Islands That Disappear

The Dry Tortugas are not fixed. There are nominally seven islands, but there have been as many as eleven over the past two centuries, and some of them vanish. Middle Key disappears for weeks or months at a time beneath the tides, only to resurface. Bird Key, once the site of Union soldiers' graves, disappeared entirely in 1935. Southwest Key, North Key, and Northeast Key were all gone by 1875. The three largest islands, Loggerhead Key, Garden Key, and Bush Key, account for 93 percent of the total land area, which itself shifts with every storm. The underlying geology is ancient: the Florida Keys are the surface expression of a carbonate platform that has been accumulating sediments since the Early Cretaceous, over 100 million years ago. The coral reefs here were once the most extensive in the Florida Keys, but the cold wave of January 1977 wiped out 96 percent of shallow-water branching coral, leaving rubble fields that the park is still recovering from.
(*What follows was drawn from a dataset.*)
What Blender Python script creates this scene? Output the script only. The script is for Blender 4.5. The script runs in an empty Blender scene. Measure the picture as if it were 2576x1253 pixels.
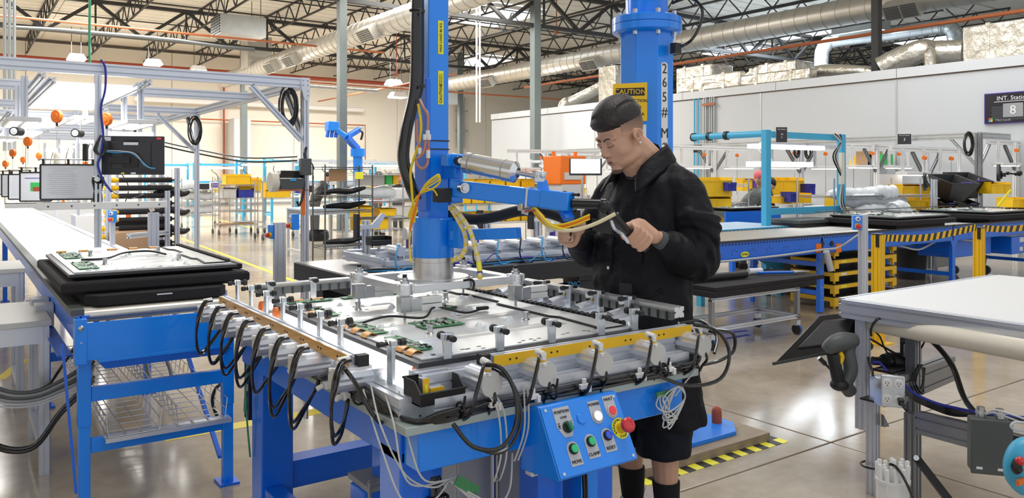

Despite this, the Dry Tortugas reefs remain the least disturbed in the Florida Keys, a fragile wilderness at the end of the American road.

From the Air

Located at 24.629N, 82.873W, approximately 70 miles west of Key West in open Gulf of Mexico waters. Fort Jefferson's distinctive hexagonal shape on Garden Key is unmistakable from altitude, one of the most recognizable structures visible from the air in the entire Florida Keys chain. Best viewed at 2,000-5,000 feet AGL. The Dry Tortugas lighthouse on Loggerhead Key is visible to the west. Bush Key is immediately east of Garden Key, sometimes connected by a sandbar. Key West International Airport (KEYW) is the nearest facility, about 70 nautical miles east. No runway exists in the park; seaplane operations land in the harbor. Weather is tropical with occasional squalls; visibility is generally excellent.